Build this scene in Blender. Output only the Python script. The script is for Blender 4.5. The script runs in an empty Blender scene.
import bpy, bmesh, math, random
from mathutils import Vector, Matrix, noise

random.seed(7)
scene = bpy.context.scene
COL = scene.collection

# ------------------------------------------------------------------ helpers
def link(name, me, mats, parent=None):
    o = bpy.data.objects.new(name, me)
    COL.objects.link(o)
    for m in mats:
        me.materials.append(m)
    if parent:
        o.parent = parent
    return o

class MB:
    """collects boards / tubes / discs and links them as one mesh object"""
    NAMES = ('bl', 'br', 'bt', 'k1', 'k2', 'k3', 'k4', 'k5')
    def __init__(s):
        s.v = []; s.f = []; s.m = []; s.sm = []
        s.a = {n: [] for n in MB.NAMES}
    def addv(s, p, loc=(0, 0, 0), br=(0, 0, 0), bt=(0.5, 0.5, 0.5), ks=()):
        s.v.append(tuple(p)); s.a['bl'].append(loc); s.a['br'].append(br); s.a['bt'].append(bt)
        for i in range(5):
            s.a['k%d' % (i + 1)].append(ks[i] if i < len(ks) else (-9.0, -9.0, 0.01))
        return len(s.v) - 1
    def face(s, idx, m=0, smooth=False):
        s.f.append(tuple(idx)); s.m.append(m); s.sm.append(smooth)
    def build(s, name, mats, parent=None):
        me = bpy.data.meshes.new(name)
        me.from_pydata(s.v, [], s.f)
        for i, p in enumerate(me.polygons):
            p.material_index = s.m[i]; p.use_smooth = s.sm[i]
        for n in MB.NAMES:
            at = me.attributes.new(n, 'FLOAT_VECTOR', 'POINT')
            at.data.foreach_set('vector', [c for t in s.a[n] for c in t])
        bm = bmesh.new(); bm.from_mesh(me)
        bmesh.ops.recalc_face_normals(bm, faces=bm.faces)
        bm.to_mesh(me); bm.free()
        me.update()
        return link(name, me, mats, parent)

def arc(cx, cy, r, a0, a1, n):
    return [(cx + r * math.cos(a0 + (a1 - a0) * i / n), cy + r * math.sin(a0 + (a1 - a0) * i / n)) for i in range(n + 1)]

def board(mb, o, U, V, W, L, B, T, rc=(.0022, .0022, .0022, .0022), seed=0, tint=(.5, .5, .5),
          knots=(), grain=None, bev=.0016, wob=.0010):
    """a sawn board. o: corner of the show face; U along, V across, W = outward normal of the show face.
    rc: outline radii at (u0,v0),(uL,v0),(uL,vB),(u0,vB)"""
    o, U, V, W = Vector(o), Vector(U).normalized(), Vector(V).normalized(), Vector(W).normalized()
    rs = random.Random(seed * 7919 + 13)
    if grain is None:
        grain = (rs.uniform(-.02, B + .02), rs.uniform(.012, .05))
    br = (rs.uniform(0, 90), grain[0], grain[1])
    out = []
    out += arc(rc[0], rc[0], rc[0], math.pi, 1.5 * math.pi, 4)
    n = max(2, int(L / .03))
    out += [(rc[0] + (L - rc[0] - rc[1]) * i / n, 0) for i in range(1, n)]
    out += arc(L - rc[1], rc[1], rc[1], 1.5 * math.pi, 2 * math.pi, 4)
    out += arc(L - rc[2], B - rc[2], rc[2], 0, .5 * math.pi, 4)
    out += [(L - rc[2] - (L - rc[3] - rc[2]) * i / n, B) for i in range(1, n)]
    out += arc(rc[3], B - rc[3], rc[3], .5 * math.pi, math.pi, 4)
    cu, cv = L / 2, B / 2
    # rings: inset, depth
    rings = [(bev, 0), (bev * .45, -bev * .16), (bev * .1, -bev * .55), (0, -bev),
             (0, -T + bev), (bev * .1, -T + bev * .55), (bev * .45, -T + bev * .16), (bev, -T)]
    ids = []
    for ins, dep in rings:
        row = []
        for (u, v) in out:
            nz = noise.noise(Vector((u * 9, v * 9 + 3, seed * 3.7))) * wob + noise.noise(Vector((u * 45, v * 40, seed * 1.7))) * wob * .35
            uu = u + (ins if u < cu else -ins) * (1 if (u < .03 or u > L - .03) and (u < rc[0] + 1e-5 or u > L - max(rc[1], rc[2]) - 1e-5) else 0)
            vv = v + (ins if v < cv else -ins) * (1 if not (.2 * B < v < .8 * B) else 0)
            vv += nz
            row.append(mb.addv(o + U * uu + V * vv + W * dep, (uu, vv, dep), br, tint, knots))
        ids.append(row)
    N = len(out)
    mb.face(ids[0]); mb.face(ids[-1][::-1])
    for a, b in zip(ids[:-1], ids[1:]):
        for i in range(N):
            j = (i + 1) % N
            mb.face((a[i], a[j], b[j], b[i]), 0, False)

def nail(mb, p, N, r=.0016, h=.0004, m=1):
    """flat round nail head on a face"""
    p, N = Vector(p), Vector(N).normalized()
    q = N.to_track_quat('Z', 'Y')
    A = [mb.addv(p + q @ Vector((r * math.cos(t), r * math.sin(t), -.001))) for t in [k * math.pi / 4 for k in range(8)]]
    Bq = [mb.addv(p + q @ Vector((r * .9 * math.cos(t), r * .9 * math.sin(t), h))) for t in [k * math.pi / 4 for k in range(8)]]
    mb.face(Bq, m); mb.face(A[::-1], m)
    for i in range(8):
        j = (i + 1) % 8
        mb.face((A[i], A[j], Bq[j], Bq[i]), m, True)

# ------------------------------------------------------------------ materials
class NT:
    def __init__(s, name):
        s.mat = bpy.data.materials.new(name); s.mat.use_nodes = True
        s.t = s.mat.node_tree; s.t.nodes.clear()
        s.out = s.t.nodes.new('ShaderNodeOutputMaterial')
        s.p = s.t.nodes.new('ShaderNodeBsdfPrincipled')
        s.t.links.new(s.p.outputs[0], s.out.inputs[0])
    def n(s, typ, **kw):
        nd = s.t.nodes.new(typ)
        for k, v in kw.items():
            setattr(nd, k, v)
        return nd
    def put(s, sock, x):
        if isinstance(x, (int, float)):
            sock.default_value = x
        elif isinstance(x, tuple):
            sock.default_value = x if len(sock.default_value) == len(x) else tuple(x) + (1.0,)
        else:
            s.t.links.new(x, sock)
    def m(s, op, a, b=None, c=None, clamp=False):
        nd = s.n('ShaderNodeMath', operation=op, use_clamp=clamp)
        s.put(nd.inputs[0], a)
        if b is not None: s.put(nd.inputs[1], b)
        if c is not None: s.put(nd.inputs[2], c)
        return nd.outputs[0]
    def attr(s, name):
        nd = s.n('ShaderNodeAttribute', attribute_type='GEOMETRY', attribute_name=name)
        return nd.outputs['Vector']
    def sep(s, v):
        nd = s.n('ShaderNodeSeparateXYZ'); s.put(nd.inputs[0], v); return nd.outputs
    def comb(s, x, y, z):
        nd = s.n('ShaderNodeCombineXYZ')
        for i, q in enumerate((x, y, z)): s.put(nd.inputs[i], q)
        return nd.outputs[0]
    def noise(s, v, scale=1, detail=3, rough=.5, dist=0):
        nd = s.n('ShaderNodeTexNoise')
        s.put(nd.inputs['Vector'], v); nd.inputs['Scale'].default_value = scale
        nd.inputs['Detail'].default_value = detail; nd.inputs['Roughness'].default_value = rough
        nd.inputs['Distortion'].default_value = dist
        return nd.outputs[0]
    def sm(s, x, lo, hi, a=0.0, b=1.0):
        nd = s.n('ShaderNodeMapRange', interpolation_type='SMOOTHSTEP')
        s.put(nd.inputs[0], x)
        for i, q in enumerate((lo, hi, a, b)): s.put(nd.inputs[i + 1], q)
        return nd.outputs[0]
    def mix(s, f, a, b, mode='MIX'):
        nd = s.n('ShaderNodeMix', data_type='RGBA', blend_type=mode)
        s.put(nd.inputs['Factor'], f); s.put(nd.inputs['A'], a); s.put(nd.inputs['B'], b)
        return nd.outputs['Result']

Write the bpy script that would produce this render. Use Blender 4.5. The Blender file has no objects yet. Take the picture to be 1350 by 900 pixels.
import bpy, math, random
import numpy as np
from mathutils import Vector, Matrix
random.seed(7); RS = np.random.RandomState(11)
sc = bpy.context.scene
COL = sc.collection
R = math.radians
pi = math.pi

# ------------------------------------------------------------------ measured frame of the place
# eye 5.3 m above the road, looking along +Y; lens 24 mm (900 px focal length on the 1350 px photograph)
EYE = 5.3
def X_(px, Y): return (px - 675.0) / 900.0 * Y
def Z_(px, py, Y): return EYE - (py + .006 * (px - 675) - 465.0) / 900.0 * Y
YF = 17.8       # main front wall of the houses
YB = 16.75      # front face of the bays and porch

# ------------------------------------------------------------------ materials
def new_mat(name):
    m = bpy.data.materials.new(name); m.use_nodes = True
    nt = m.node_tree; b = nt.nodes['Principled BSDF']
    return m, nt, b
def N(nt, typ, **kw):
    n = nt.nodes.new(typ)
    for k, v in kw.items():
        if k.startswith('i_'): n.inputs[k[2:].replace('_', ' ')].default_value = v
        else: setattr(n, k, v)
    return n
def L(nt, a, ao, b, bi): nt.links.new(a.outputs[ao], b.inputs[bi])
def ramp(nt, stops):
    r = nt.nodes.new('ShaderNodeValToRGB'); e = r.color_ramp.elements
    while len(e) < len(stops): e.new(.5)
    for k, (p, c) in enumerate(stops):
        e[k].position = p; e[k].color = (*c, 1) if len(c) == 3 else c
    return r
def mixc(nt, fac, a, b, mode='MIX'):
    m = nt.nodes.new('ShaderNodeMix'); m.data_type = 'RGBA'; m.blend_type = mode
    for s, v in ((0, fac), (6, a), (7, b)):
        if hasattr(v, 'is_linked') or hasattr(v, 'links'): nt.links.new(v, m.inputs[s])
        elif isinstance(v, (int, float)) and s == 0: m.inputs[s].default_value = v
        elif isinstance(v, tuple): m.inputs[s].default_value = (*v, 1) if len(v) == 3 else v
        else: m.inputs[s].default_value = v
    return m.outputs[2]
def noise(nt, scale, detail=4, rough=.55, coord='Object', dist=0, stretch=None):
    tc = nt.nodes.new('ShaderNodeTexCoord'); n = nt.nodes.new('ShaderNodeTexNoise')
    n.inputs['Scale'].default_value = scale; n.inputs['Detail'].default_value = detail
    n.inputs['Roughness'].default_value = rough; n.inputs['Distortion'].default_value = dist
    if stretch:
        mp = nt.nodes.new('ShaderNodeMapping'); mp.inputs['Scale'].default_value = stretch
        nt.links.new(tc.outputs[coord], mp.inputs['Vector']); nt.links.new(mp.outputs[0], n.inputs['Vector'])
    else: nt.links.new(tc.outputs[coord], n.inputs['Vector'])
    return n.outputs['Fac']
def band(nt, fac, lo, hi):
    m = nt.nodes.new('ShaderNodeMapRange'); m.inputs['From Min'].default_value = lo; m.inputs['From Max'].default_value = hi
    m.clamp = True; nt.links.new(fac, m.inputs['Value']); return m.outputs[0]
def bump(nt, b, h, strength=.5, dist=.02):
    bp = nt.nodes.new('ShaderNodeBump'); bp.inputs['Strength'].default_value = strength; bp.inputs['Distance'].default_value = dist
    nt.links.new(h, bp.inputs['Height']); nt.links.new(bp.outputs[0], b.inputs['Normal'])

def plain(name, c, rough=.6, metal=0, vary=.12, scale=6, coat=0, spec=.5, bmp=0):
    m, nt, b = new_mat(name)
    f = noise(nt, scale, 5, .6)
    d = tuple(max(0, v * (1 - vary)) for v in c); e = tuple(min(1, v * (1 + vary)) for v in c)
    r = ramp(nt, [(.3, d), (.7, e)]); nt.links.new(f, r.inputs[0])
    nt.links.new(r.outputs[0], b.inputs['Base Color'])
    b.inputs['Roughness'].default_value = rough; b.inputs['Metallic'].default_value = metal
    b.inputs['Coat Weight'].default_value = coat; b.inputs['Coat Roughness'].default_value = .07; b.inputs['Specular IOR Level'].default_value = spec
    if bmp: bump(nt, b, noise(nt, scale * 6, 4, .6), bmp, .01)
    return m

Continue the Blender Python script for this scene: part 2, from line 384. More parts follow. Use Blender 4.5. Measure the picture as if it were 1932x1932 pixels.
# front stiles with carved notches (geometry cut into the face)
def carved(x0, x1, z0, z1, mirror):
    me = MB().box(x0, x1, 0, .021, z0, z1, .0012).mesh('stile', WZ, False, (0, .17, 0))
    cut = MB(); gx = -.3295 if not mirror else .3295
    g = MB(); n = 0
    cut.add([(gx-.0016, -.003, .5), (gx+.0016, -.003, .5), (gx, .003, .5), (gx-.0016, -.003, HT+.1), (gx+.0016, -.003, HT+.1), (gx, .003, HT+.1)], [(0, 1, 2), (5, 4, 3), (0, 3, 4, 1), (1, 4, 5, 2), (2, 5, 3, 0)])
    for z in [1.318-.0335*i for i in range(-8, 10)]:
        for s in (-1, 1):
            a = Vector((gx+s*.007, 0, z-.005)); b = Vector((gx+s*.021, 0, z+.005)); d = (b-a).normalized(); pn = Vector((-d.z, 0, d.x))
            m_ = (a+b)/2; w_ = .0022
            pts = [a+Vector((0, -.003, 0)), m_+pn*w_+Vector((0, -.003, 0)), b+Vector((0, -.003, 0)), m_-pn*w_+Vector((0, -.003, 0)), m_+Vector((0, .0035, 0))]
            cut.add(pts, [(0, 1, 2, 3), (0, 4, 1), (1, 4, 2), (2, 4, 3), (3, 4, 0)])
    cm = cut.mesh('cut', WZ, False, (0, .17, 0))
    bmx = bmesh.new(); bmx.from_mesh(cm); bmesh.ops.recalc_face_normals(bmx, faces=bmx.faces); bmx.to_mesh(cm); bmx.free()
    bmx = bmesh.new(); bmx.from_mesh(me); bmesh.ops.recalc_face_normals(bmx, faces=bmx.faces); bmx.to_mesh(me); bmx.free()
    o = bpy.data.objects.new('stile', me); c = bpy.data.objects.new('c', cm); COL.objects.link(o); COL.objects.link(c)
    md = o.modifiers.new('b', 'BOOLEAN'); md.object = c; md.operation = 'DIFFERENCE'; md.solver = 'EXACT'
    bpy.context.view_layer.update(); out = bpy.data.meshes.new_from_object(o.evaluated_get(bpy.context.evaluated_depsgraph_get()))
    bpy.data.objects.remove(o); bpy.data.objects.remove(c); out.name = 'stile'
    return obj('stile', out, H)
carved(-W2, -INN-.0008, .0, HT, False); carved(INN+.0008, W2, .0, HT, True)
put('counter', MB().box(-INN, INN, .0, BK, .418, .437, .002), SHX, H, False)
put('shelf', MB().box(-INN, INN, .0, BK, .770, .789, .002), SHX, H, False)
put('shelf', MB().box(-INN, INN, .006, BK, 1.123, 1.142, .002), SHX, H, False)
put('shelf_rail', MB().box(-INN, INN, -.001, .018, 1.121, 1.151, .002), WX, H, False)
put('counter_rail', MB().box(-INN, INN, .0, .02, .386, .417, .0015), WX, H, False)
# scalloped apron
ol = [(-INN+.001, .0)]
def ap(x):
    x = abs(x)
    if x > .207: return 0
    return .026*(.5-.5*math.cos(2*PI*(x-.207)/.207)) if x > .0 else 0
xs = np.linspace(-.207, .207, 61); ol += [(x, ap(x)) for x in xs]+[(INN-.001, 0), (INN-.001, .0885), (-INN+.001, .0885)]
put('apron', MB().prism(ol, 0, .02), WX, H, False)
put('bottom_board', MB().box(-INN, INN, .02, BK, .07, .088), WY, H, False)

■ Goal
Print exactly, and only, the lines beginning at the top of the listing and ending at the line with "COL = scene.collection".

■ Final result
Build this scene in Blender. Output only the Python script. The script is for Blender 4.5. The script runs in an empty Blender scene.
import bpy, bmesh, math, random
from mathutils import Vector, Matrix, noise

random.seed(7)
scene = bpy.context.scene
COL = scene.collection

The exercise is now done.